Singapore is one of the priority markets for HSBC, said Mr Cripps.

"HSBC will be investing in increasing headcount, systems, and capability across our retail, private banking and institutional banking businesses," he said. "Over the coming years, HSBC is looking to add headcount of around 10 per cent from the current 3,000 base in Singapore," he said.

The 10 per cent increase in headcount over the next 3 years will be mainly for its retail, commercial, private bank and innovation businesses.

By customer accounts, Singapore is the group's third largest in Asia behind Hong Kong and Mainland China.

In terms of profit before tax for 2017, Singapore was the 4th largest contributor in Asia behind Hong Kong, Mainland China and India.

Singapore is the centre of activity for Asean and the bank's plan is anchored in supporting the macro-economic and structural developments in the region.

"HSBC has operated in Singapore for 140 years and it remains a priority market for us globally," said Mr Cripps.

"We are entering a new growth phase and hope to play a critical role in supporting Singapore's ambition to be the leading wealth and trade hub of the region. The opening of the Raffles Place branch is a very visible demonstration of our renewed focus to grow our business in the Singapore market," he said.

In addition to growing its consumer and private banking business, the bank will also focus on supporting the infrastructure and sustainable development of Asean and getting a bigger share of the rising trade and investment flows moving to Asean.
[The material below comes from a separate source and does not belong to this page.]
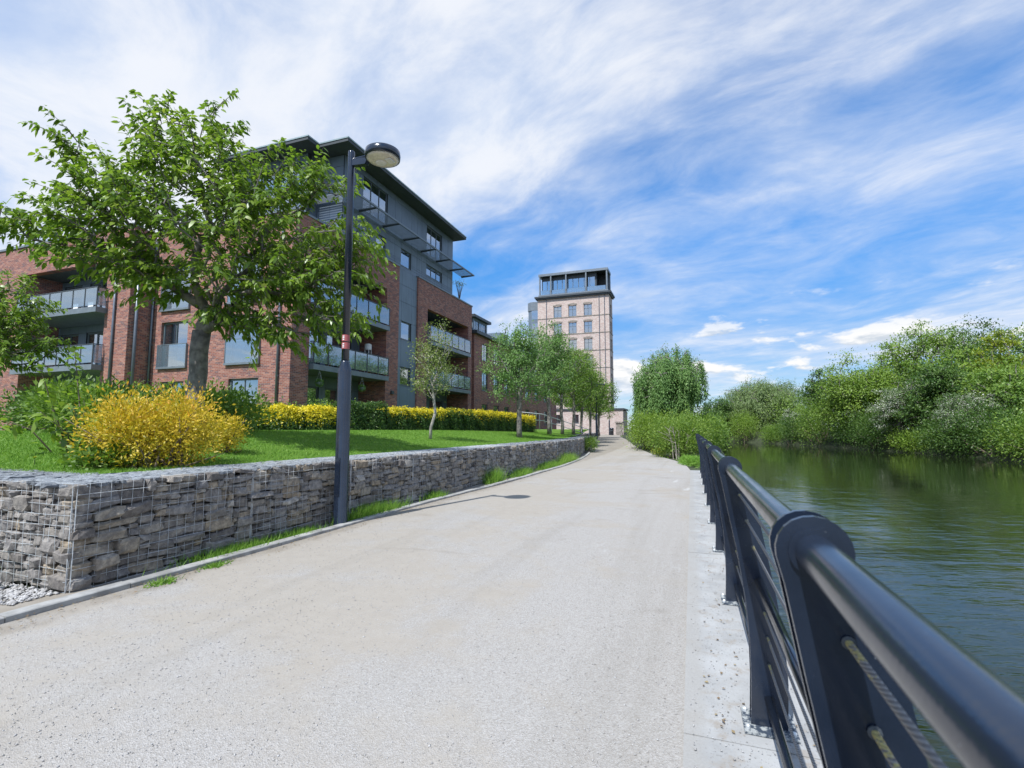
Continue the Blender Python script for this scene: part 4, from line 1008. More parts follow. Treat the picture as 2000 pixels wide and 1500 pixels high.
def basket(x, y, z, label):
    t = thing('hanging_basket', label, 'hanging basket', (x, y, z - 0.75), 'baskets hung under the lower balcony')
    n = 420; d = rnd_dirs(n); P = np.array([x, y, z - 0.6]) + d * 0.17 * RNG.random((n, 1)) ** .3
    tag(leaves('foliage', P, d, rnd_dirs(n), np.full(n, .07), np.full(n, .045), RNG.random(n), 'lf_birch', t), kind='stuff')
    mb = MB()
    for a in (0, 2.1, 4.2): mb.tube([(x, y, z), (x + .15 * math.cos(a), y + .15 * math.sin(a), z - 0.55)], .004, 4)
    mb.build_each('hanger', 'wire', t)
    mb = MB().lathe(x, y, [(0.05, z - 0.75), (0.12, z - 0.7), (0.16, z - 0.6), (0.16, z - 0.58)], 14); mb.build('bowl', 'metal_grey', t)
basket(-16.85, 19.3, 4.33, 'round hanging basket under left end of the lower balcony')
basket(-16.85, 22.6, 4.33, 'round hanging basket under the balcony right of the lamp post')
for (x, y, lab) in ((-32.5, 17.3, 'white chair on the upper left balcony behind glass'), (-31.2, 17.3, 'white chair beside the door on the upper left balcony')):
    z = 7.65; t = thing('balcony_chair', lab, 'chair', (x, y, z), 'chairs on the upper left balcony')
    MB().box(x - .22, x + .22, y - .22, y + .22, z + .42, z + .46).build('seat', 'white', t); MB().box(x - .22, x + .22, y + .2, y + .235, z + .461, z + .9).build('backrest', 'white', t)
    for a in (-.2, .17):
        for b_ in (-.2, .17): MB().box(x + a, x + a + .03, y + b_, y + b_ + .03, z + .002, z + .419).build('leg', 'white', t)
t = thing('dry_roof_plant', 'tall dried plant in a pot on the brick roof terrace', 'potted plant', (-17.45, 36.1, TOP + .1))
MB().lathe(-17.6, 36.1, [(0.16, TOP - .2), (0.2, TOP + .25)], 12).build('pot', 'terracotta', t)
mb = MB()
for k in range(7):
    a = k * 0.9; tx, ty = 0.28 * math.cos(a), 0.5 * math.sin(a); mb.tube([(-17.6, 36.1, TOP + .2), (-17.6 + tx * .4, 36.1 + ty * .3, TOP + 1.0), (-17.6 + tx, 36.1 + ty, TOP + 1.75)], [.03, .022, .012], 5)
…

HSBC intends to support Asean firms and corporates using Singapore as a hub for international expansion.

According to HSBC's estimates, more than US$2.1 trillion of infrastructure is needed across the major six Asean markets (Singapore, Vietnam, Thailand, Indonesia, Malaysia and Philippines) but only US$910 million of government funding is currently available.

Singapore plays a crucial role in SEA development given that two-thirds of infrastructure financing is arranged here.

HSBC said it has dedicated infrastructure champions within its global markets and commercial banking client coverage teams that can support and advise on these deals.

Last month, Indonesia became the first country to sell a green sukuk or Islamic bond internationally in a US$1.25 billion deal, and HSBC was one of five banks which handled the sale.

Of the 37,400 international companies in Singapore, 7,000 are MNCs and 60 per cent have regional responsibilities. At the same time, Singapore has one of the highest number of SME businesses in the world on a per capita basis.